山脇高女の大正8年 (1919)秋の洋装制服導入を伝えています(ここでは「改良服」と呼ばれています)。上の写真では東京女子師範の二階堂徳代女史考案のジャンパースカー ト風の通学服が紹介されています。
体操服の改良と普及が進み、はつらつと運動する少女たちの姿が浸透すると、大正10年代には女子体育ブームが起こり、スポーツ少女が女学生の憧れの的となりました。
(大正9年 女子体操改良服 春日部市立粕壁小学校)
「大正自由教育」
日露戦争後、日本は大国意識を持つ一方で、大正デモクラシーの時代に入り、子供の主性を伸ばす「大正自由教育」が広がりました。
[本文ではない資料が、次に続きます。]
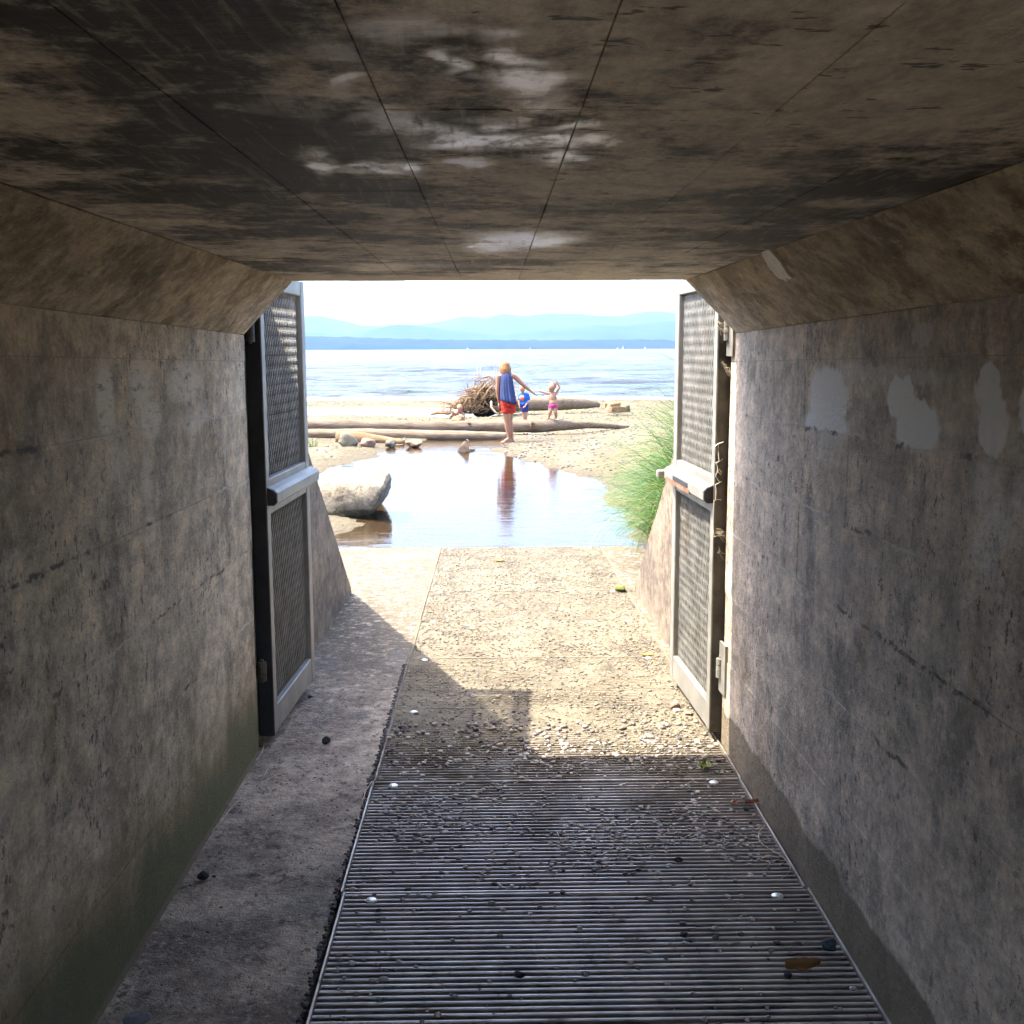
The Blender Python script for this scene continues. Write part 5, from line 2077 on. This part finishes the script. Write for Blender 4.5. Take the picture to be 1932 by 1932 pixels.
cap_shape(s, (-.035, .0, .31), (-.042, -.008, .285), .066, .062)
cap_shape(s, (.065, .0, .31), (.064, -.008, .285), .066, .062)
fuse(s, 'swim_bottoms', M['pink'], tod, .007, 3)

# ---- child crouching in the stream
cpos = at(864, 785, 33.2)
cpos.z = ground(cpos.x, cpos.y) - .03
chi = empty('person', cpos, 'child in white top crouching low in the stream beside the root wad', 'person')
b = MB()
hc = (.06, -.10, .32)
ell(b, hc, (.080, .085, .098))
fd = Vector((.3, -.9, -.35))
face(b, hc, .085, fd)
cap_shape(b, (.02, .0, .22), (.05, -.07, .28), .040, .040)
cap_shape(b, (-.08, .0, .20), (.10, -.02, .20), .045, .045)
ell(b, (-.06, .08, .15), (.115, .17, .10))
ell(b, (-.10, .22, .13), (.115, .12, .11))
cap_shape(b, (-.10, .0, .19), (-.16, -.10, .08), .036, .030)
cap_shape(b, (-.16, -.10, .08), (.02, -.20, .045), .028, .021)
hand(b, (.02, -.20, .045), (1, -.2, 0), (0, 0, 1), .6)
cap_shape(b, (.11, -.02, .19), (.19, -.10, .10), .036, .030)
cap_shape(b, (.19, -.10, .10), (.24, -.20, .045), .028, .021)
hand(b, (.24, -.20, .045), (.6, -.6, -.1), (0, 0, 1), .6)
cap_shape(b, (-.16, .25, .12), (-.22, .05, .06), .062, .046)
cap_shape(b, (-.22, .05, .06), (-.20, .34, .04), .042, .030)
cap_shape(b, (-.03, .26, .12), (.06, .10, .06), .062, .046)
cap_shape(b, (.06, .10, .06), (.04, .36, .04), .042, .030)
foot(b, (-.20, .34, .05), (0, 1, 0), .6)
foot(b, (.04, .36, .05), (0, 1, 0), .6)
fuse(b, 'body', M['skin'], chi, .0075, 4)
h = MB()
ell(h, (.055, -.07, .35), (.088, .090, .085))
fuse(h, 'hair', M['root'], chi, .008, 2)
face_marks(chi, hc, .085, fd, 'child')
s = MB()
ell(s, (-.06, .09, .158), (.130, .17, .110))
cap_shape(s, (-.085, .02, .20), (.06, .01, .20), .056, .052)
fuse(s, 'shirt', M['white'], chi, .008, 3)
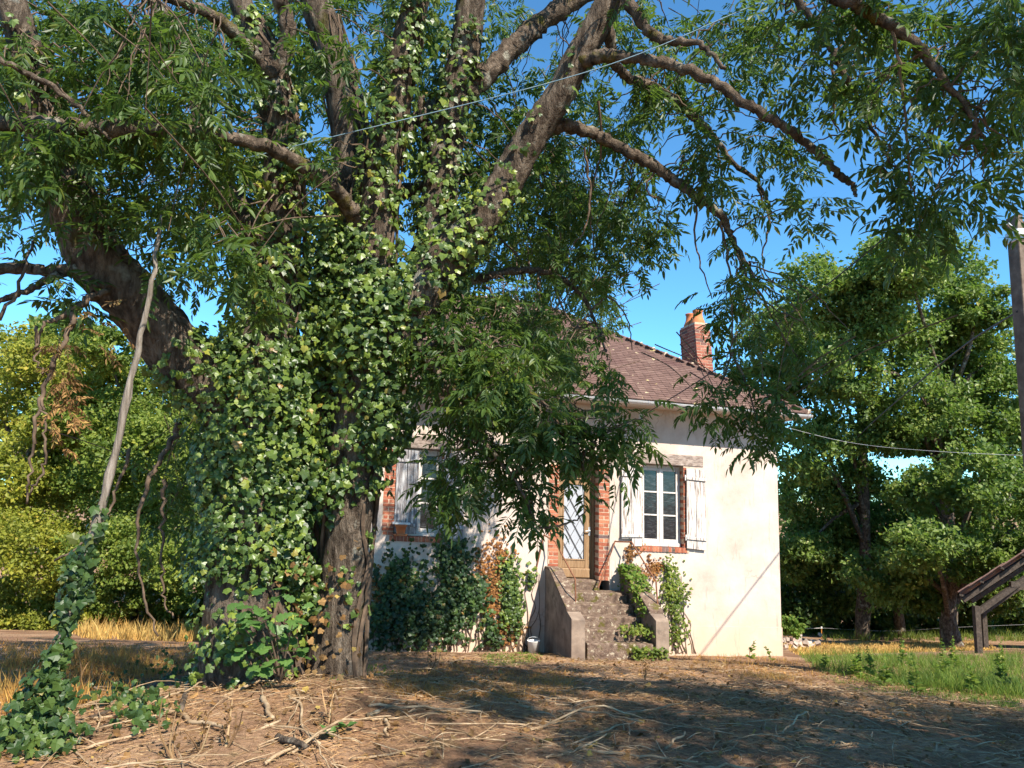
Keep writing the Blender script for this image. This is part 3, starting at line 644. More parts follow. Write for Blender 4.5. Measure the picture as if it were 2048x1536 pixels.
# ------------------------------------------------------------------ leaf templates
def leaflet(L, W, lift=.22, droop=.12):
    x = [0, .32, .68, 1.0]; w = [0.02, 1, .78, 0]
    V_ = np.array([[0, 0, 0], [.32 * L, W, lift * W], [.68 * L, .78 * W, lift * W - droop * L * .4], [L, 0, -droop * L], [.68 * L, -.78 * W, lift * W - droop * L * .4], [.32 * L, -W, lift * W]])
    return V_, np.array([[0, 3, 2, 1], [0, 5, 4, 3]])
def rot(axis, a):
    return np.array(Matrix.Rotation(a, 3, axis))
def ash_template(seed, pairs=5):
    r = np.random.default_rng(seed); mbx = MB()
    for k in range(pairs):
        x = .30 + .60 * k / pairs; z = -.30 * x ** 2
        for sg in (1, -1):
            V_, F_ = leaflet(r.uniform(.27, .36), r.uniform(.042, .055)); a = sg * r.uniform(.75, 1.1)
            V_ = V_ @ rot('X', r.normal(0, .25)).T @ rot('Y', r.uniform(.15, .65)).T @ rot('Z', a).T + np.array([x + r.normal(0, .012), 0, z]); mbx.add(V_, F_)
    V_, F_ = leaflet(.36, .052); mbx.add(V_ @ rot('Y', .6).T + np.array([.9, 0, -.243]), F_)
    xs = np.linspace(0, .92, 5); w = .007
    Vs = np.concatenate([np.stack([xs, np.full(5, s * w), -.30 * xs ** 2], 1) for s in (1, -1)]); mbx.add(Vs, [[k, k + 1, 6 + k, 5 + k] for k in range(4)])
    return np.concatenate(mbx.V), np.concatenate(mbx.F[4])
ASH = [ash_template(s, 4 + s % 2) for s in range(6)]
def ivy_template(seed):
    r = np.random.default_rng(seed)
    o = np.array([[.0, -.02], [.30, -.16], [.54, .06], [.50, .24], [.62, .50], [.38, .60], [.05, 1.0], [-.02, 1.0], [-.36, .60], [-.62, .48], [-.50, .24], [-.54, .04], [-.30, -.16]]) * (1 + r.normal(0, .07, (13, 2)))
    z = r.uniform(-.45, .12) * np.abs(o[:, 0]) ** 1.3 - r.uniform(.05, .5) * np.maximum(o[:, 1] - .3, 0) ** 1.5 + r.normal(0, .045, 13)
    V_ = np.vstack([np.column_stack([o[:, 1], o[:, 0], z]), [[.28, 0, .03]]]); n = 13   # tip along +X
    F_ = np.array([[n, (k + 1) % n, k] for k in range(n)]); return V_, F_
IVY = [ivy_template(s) for s in range(7)]
def oakl_template(seed):
    r = np.random.default_rng(seed); xs = np.linspace(0, 1, 9); w = np.array([.03, .16, .12, .26, .19, .34, .26, .26, .02])
    up = np.column_stack([xs, w, .06 * w - .15 * xs ** 2]); dn = np.column_stack([xs, -w, .06 * w - .15 * xs ** 2]); md = np.column_stack([xs, 0 * xs, -.15 * xs ** 2 + .02])
    V_ = np.vstack([up, md, dn]) + r.normal(0, .012, (27, 3))
    F_ = [[k, k + 1, 10 + k, 9 + k] for k in range(8)] + [[9 + k, 10 + k, 19 + k, 18 + k] for k in range(8)]
    return V_, np.array(F_)
OAKL = [oakl_template(s) for s in range(3)]
DIA = (np.array([[0, 0, 0], [.5, .34, .08], [1, 0, -.06], [.5, -.34, .08]]), np.array([[0, 2, 1], [0, 3, 2]]))
def frames(axis, normal):
    X = nrm(axis); Y = nrm(np.cross(normal, X)); Z = np.cross(X, Y); return np.stack([X, Y, Z], -1)
def scatter(mb, tmpl, pos, Rm, scl):
    V_, F_ = tmpl; N = len(pos)
    if N == 0: return
    W = np.einsum('nij,kj->nki', Rm, V_) * np.asarray(scl)[:, None, None] + np.asarray(pos)[:, None, :]
    Ff = (F_[None] + (np.arange(N) * len(V_))[:, None, None]).reshape(-1, F_.shape[1]); mb.add(W.reshape(-1, 3), Ff)
def rdir(n):
    return nrm(rng.normal(0, 1, (n, 3)))
def place_leaves(root, tmpls, mat, pos, Rm, scl, rest_name, solo_n, rest_label=None):
    """the solo_n leaves that show largest become parts of their own, the rest one mass"""
    pos = np.asarray(pos); q = pos - EYE; z = q @ CF; u = 1024 + FPX * (q @ CR) / z; v = 768 - FPX * (q @ CU) / z
    ok = (z > .5) & (u > 5) & (u < 2043) & (v > 5) & (v < 1531); score = np.where(ok, np.asarray(scl) / np.maximum(z, .5), -1)
    order = np.argsort(-score)[:solo_n]; order = order[score[order] > 0]
    ti = rng.integers(0, len(tmpls), len(pos)); is_solo = np.zeros(len(pos), bool); is_solo[order] = True
    meshes = [npmesh('leaf', t[0], [t[1]], mat) for t in tmpls]
    inv = Matrix.Translation(root.location).inverted()
    for k in order:
        ob = link('leaf', meshes[ti[k]]); ob.parent = root; ob.matrix_parent_inverse = inv
        A = Rm[k] * scl[k]; p = pos[k]; ob.matrix_basis = Matrix(((*A[0], p[0]), (*A[1], p[1]), (*A[2], p[2]), (0, 0, 0, 1)))
    mb = MB()
    for t in range(len(tmpls)):
        m_ = (ti == t) & ~is_solo; scatter(mb, tmpls[t], pos[m_], Rm[m_], np.asarray(scl)[m_])
    x = mb.build(rest_name, mat); adopt(x, root); x['kind'] = 'stuff'; return x

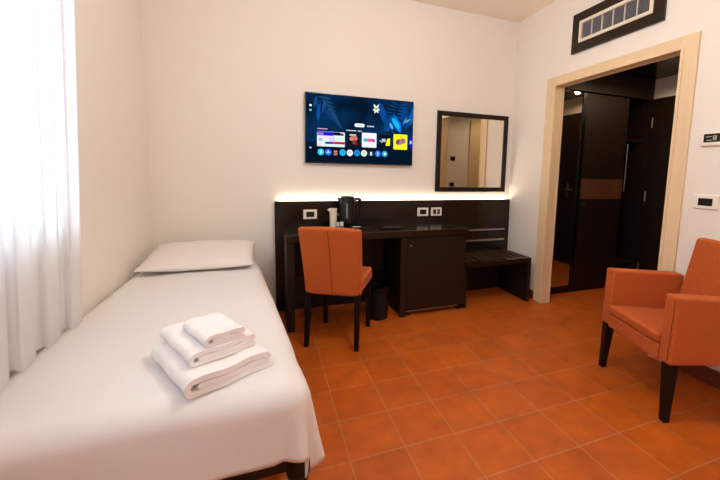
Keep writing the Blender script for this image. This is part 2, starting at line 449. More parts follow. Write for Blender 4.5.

これは、大正デモクラシーによる民主主義の高揚の時期であり、全体主義的な明治の教育のアンチテーゼとして、「大正自由教育」というものが出てきたのです。
つまり、子どもの 自発性・個性を尊重しようとした自由主義的な教育なのです。
1914年(大正3年)、ヨーロッパで第一次世界大戦が起こりました。その第一次世界大戦を経て、日本の経済が発展し経済的に安定した中間市民層が創出されて、大正自由教育を支えることになったのです。
この頃、私立学校が相次いで設立されました。1917年(大正6年)、新宿区牛込にできた成城小学校の発足を皮切りに、羽仁もと子の自由学園、明星学園、池袋児童の村小学校などが設立され、教師たちはそれらの学校で様々な教育実践を展開していきます。
成城小学校
大正自由教育は、実験的なものでしたが、事件化したものもありました。
松本女子師範附属小学校の訓導であった川井が、修身科の授業改革に取り組み、副読本の文学作品を用いて実践していた時、視学官に国定教科書を使用していないことをとがめられ、休職処分にまで追い込まれた事件です。
川井は国の教育方針に背くつもりはまったくなく、教育方法の改良を図ろうとしたのにすぎなかったのですが、教育における国家主義を脅かすものとみなされ休職に追い込まれました。
生活綴方(せいかつ つづりかた)教育
この時期の教育運動として特徴的なものは、生活綴方(せいかつ つづりかた)教育です。
簡単にいうと、生活綴方とは、子どもたち自身に、生活上の出来事や、それに関わる思考や感情を作文に素直に綴らせることです。
その作品をみんなで検討する作文指導を通じて、生活現実のリアルな認識や文章表現力、自己意識や仲間との連帯感、主体性などを育てることをめざす教育方法なんだそうです。
これは、表現力もつくし、何よりも考える力がつきそうですね。
その生活綴方の担い手となったのは、農村部の若い教師たちです。貧困という窮迫した生活を生きる子どもたちを、作文教育を通じて生活指導を進めていったのそうです。
生活綴方の運動は1920年(大正9年)末から30年代(昭和5年〜14年)に各地で展開されました。特に東北地方で盛んに行われたのですよ。
昭和初期生活綴方の授業(東北地方)
しかし、生活綴方の運動は、「子どもたちに悲惨な生活の現実を直視させることで反政府的な思想を育てるもの」として警戒されました。そして、1940年以降、治安維持法により綴方教師は検挙されていったのです。
地方との格差はあった
大正時代の農村の風景
大正時代の北海道の子供達
農村部の子供達
酒田市の小学校
第1回国勢調査が行われた大正9 年には第1次産業が54.9%,第2次産業が20.9%,第3次産業が24.2%でした。第1次産業が半数以上を占めましたが、その中でも土地を持たずに農作業だけを請け負う「小作人」が多かったのです。この時代、地方と都市部には大きな格差がありました。
地方と都市部の格差が少なくなるのは、なんと1970年代半ばまで待たなければいけませんでした。
このような時代にこの給食は食べられていた
社会が大きく変化しつつあった大正時代。モダンなものも出てくるが、地方はまだまだ貧しく格差がありました。
このような時代に、この五色ごはんと栄養味噌汁の給食は食べられていたのですね。
以上、大正12年の給食とその時代の話題でした。